=== Exercise brief ===
Make an exact copy of all the data.

=== Data ===
....

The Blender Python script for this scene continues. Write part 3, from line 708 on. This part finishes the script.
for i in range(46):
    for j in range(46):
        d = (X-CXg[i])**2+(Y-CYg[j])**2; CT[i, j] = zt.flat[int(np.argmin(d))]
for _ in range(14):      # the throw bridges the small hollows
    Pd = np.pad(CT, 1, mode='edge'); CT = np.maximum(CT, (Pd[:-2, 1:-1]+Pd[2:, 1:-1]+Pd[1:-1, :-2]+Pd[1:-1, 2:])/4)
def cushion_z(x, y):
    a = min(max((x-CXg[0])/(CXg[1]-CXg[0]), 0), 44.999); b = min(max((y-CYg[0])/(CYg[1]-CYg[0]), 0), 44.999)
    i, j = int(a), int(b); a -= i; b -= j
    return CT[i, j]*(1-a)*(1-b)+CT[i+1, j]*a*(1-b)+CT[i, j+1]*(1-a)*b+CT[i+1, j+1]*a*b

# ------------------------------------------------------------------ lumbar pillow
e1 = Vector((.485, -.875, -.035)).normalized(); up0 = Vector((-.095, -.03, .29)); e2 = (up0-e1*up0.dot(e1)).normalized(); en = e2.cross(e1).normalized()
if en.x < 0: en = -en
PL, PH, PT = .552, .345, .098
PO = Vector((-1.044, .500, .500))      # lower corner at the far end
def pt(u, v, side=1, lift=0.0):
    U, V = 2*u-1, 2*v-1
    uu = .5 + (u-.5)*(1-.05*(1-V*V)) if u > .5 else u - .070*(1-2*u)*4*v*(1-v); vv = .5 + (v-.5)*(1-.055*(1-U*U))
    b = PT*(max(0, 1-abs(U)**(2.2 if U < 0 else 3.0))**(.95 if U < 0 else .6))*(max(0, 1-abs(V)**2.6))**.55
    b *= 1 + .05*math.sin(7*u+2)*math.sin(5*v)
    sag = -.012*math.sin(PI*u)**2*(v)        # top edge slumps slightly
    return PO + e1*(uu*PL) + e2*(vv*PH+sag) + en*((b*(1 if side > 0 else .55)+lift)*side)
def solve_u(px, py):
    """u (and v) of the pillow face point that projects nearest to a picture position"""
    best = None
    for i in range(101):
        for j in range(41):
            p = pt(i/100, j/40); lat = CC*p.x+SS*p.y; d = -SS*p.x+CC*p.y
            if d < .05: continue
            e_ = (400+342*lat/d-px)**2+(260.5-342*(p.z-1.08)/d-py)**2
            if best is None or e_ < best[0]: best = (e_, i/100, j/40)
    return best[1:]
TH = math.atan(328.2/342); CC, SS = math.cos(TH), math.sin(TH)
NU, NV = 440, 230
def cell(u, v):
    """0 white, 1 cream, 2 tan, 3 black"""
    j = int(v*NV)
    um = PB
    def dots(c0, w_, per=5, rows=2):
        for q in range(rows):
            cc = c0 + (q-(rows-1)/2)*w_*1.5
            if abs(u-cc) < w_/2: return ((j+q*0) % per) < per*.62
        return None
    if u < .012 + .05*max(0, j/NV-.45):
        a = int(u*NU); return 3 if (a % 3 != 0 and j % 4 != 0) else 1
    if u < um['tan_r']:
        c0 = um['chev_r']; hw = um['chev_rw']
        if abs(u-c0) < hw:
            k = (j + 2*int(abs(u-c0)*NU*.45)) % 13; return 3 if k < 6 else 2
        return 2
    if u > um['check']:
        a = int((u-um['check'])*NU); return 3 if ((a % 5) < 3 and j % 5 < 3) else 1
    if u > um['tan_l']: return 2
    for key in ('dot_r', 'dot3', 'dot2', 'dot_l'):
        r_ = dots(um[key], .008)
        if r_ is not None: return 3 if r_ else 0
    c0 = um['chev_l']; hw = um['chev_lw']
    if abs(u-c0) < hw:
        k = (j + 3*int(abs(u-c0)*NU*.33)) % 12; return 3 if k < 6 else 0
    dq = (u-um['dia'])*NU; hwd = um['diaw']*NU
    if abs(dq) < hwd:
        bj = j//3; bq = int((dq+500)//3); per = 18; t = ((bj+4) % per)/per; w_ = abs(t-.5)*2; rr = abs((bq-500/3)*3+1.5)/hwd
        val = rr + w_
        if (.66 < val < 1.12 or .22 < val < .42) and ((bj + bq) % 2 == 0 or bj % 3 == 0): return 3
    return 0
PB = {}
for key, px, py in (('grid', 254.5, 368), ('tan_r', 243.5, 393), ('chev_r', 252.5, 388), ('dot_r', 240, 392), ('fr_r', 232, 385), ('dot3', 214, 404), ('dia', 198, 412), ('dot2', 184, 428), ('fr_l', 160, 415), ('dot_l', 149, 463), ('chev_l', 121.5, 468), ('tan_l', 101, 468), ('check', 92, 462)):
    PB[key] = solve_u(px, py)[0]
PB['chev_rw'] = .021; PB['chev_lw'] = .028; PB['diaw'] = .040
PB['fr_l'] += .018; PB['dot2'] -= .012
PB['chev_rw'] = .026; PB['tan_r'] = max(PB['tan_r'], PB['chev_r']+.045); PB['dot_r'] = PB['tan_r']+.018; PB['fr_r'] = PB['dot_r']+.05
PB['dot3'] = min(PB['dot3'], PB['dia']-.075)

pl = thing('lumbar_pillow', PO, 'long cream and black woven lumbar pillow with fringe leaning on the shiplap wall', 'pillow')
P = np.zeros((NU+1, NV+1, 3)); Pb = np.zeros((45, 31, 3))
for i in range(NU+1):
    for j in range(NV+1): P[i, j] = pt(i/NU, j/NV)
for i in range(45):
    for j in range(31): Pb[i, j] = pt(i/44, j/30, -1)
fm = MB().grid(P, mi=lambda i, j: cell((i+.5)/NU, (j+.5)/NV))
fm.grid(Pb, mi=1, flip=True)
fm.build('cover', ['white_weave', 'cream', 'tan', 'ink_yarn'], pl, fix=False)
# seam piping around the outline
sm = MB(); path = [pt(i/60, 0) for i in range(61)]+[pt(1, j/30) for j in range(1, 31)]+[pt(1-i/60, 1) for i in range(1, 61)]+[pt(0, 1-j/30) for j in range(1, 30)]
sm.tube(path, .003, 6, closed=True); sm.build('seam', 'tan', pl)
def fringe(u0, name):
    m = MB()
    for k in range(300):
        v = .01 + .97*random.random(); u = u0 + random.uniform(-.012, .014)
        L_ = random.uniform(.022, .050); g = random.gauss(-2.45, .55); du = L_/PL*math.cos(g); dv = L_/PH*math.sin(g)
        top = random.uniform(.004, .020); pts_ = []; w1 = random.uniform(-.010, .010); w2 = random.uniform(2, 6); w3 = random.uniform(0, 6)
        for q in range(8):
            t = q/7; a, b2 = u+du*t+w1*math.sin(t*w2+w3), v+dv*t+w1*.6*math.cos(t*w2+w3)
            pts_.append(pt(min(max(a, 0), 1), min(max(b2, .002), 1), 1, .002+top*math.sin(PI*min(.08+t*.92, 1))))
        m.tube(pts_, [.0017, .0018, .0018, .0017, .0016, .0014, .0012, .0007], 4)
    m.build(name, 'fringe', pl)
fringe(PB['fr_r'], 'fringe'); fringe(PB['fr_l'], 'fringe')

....

=== Output for this exercise ===
The Blender Python script for this scene continues. Write part 3, from line 708 on. This part finishes the script.
for i in range(46):
    for j in range(46):
        d = (X-CXg[i])**2+(Y-CYg[j])**2; CT[i, j] = zt.flat[int(np.argmin(d))]
for _ in range(14):      # the throw bridges the small hollows
    Pd = np.pad(CT, 1, mode='edge'); CT = np.maximum(CT, (Pd[:-2, 1:-1]+Pd[2:, 1:-1]+Pd[1:-1, :-2]+Pd[1:-1, 2:])/4)
def cushion_z(x, y):
    a = min(max((x-CXg[0])/(CXg[1]-CXg[0]), 0), 44.999); b = min(max((y-CYg[0])/(CYg[1]-CYg[0]), 0), 44.999)
    i, j = int(a), int(b); a -= i; b -= j
    return CT[i, j]*(1-a)*(1-b)+CT[i+1, j]*a*(1-b)+CT[i, j+1]*(1-a)*b+CT[i+1, j+1]*a*b

# ------------------------------------------------------------------ lumbar pillow
e1 = Vector((.485, -.875, -.035)).normalized(); up0 = Vector((-.095, -.03, .29)); e2 = (up0-e1*up0.dot(e1)).normalized(); en = e2.cross(e1).normalized()
if en.x < 0: en = -en
PL, PH, PT = .552, .345, .098
PO = Vector((-1.044, .500, .500))      # lower corner at the far end
def pt(u, v, side=1, lift=0.0):
    U, V = 2*u-1, 2*v-1
    uu = .5 + (u-.5)*(1-.05*(1-V*V)) if u > .5 else u - .070*(1-2*u)*4*v*(1-v); vv = .5 + (v-.5)*(1-.055*(1-U*U))
    b = PT*(max(0, 1-abs(U)**(2.2 if U < 0 else 3.0))**(.95 if U < 0 else .6))*(max(0, 1-abs(V)**2.6))**.55
    b *= 1 + .05*math.sin(7*u+2)*math.sin(5*v)
    sag = -.012*math.sin(PI*u)**2*(v)        # top edge slumps slightly
    return PO + e1*(uu*PL) + e2*(vv*PH+sag) + en*((b*(1 if side > 0 else .55)+lift)*side)
def solve_u(px, py):
    """u (and v) of the pillow face point that projects nearest to a picture position"""
    best = None
    for i in range(101):
        for j in range(41):
            p = pt(i/100, j/40); lat = CC*p.x+SS*p.y; d = -SS*p.x+CC*p.y
            if d < .05: continue
            e_ = (400+342*lat/d-px)**2+(260.5-342*(p.z-1.08)/d-py)**2
            if best is None or e_ < best[0]: best = (e_, i/100, j/40)
    return best[1:]
TH = math.atan(328.2/342); CC, SS = math.cos(TH), math.sin(TH)
NU, NV = 440, 230
def cell(u, v):
    """0 white, 1 cream, 2 tan, 3 black"""
    j = int(v*NV)
    um = PB
    def dots(c0, w_, per=5, rows=2):
        for q in range(rows):
            cc = c0 + (q-(rows-1)/2)*w_*1.5
            if abs(u-cc) < w_/2: return ((j+q*0) % per) < per*.62
        return None
    if u < .012 + .05*max(0, j/NV-.45):
        a = int(u*NU); return 3 if (a % 3 != 0 and j % 4 != 0) else 1
    if u < um['tan_r']:
        c0 = um['chev_r']; hw = um['chev_rw']
        if abs(u-c0) < hw:
            k = (j + 2*int(abs(u-c0)*NU*.45)) % 13; return 3 if k < 6 else 2
        return 2
    if u > um['check']:
        a = int((u-um['check'])*NU); return 3 if ((a % 5) < 3 and j % 5 < 3) else 1
    if u > um['tan_l']: return 2
    for key in ('dot_r', 'dot3', 'dot2', 'dot_l'):
        r_ = dots(um[key], .008)
        if r_ is not None: return 3 if r_ else 0
    c0 = um['chev_l']; hw = um['chev_lw']
    if abs(u-c0) < hw:
        k = (j + 3*int(abs(u-c0)*NU*.33)) % 12; return 3 if k < 6 else 0
    dq = (u-um['dia'])*NU; hwd = um['diaw']*NU
    if abs(dq) < hwd:
        bj = j//3; bq = int((dq+500)//3); per = 18; t = ((bj+4) % per)/per; w_ = abs(t-.5)*2; rr = abs((bq-500/3)*3+1.5)/hwd
        val = rr + w_
        if (.66 < val < 1.12 or .22 < val < .42) and ((bj + bq) % 2 == 0 or bj % 3 == 0): return 3
    return 0
PB = {}
for key, px, py in (('grid', 254.5, 368), ('tan_r', 243.5, 393), ('chev_r', 252.5, 388), ('dot_r', 240, 392), ('fr_r', 232, 385), ('dot3', 214, 404), ('dia', 198, 412), ('dot2', 184, 428), ('fr_l', 160, 415), ('dot_l', 149, 463), ('chev_l', 121.5, 468), ('tan_l', 101, 468), ('check', 92, 462)):
    PB[key] = solve_u(px, py)[0]
PB['chev_rw'] = .021; PB['chev_lw'] = .028; PB['diaw'] = .040
PB['fr_l'] += .018; PB['dot2'] -= .012
PB['chev_rw'] = .026; PB['tan_r'] = max(PB['tan_r'], PB['chev_r']+.045); PB['dot_r'] = PB['tan_r']+.018; PB['fr_r'] = PB['dot_r']+.05
PB['dot3'] = min(PB['dot3'], PB['dia']-.075)

pl = thing('lumbar_pillow', PO, 'long cream and black woven lumbar pillow with fringe leaning on the shiplap wall', 'pillow')
P = np.zeros((NU+1, NV+1, 3)); Pb = np.zeros((45, 31, 3))
for i in range(NU+1):
    for j in range(NV+1): P[i, j] = pt(i/NU, j/NV)
for i in range(45):
    for j in range(31): Pb[i, j] = pt(i/44, j/30, -1)
fm = MB().grid(P, mi=lambda i, j: cell((i+.5)/NU, (j+.5)/NV))
fm.grid(Pb, mi=1, flip=True)
fm.build('cover', ['white_weave', 'cream', 'tan', 'ink_yarn'], pl, fix=False)
# seam piping around the outline
sm = MB(); path = [pt(i/60, 0) for i in range(61)]+[pt(1, j/30) for j in range(1, 31)]+[pt(1-i/60, 1) for i in range(1, 61)]+[pt(0, 1-j/30) for j in range(1, 30)]
sm.tube(path, .003, 6, closed=True); sm.build('seam', 'tan', pl)
def fringe(u0, name):
    m = MB()
    for k in range(300):
        v = .01 + .97*random.random(); u = u0 + random.uniform(-.012, .014)
        L_ = random.uniform(.022, .050); g = random.gauss(-2.45, .55); du = L_/PL*math.cos(g); dv = L_/PH*math.sin(g)
        top = random.uniform(.004, .020); pts_ = []; w1 = random.uniform(-.010, .010); w2 = random.uniform(2, 6); w3 = random.uniform(0, 6)
        for q in range(8):
            t = q/7; a, b2 = u+du*t+w1*math.sin(t*w2+w3), v+dv*t+w1*.6*math.cos(t*w2+w3)
            pts_.append(pt(min(max(a, 0), 1), min(max(b2, .002), 1), 1, .002+top*math.sin(PI*min(.08+t*.92, 1))))
        m.tube(pts_, [.0017, .0018, .0018, .0017, .0016, .0014, .0012, .0007], 4)
    m.build(name, 'fringe', pl)
fringe(PB['fr_r'], 'fringe'); fringe(PB['fr_l'], 'fringe')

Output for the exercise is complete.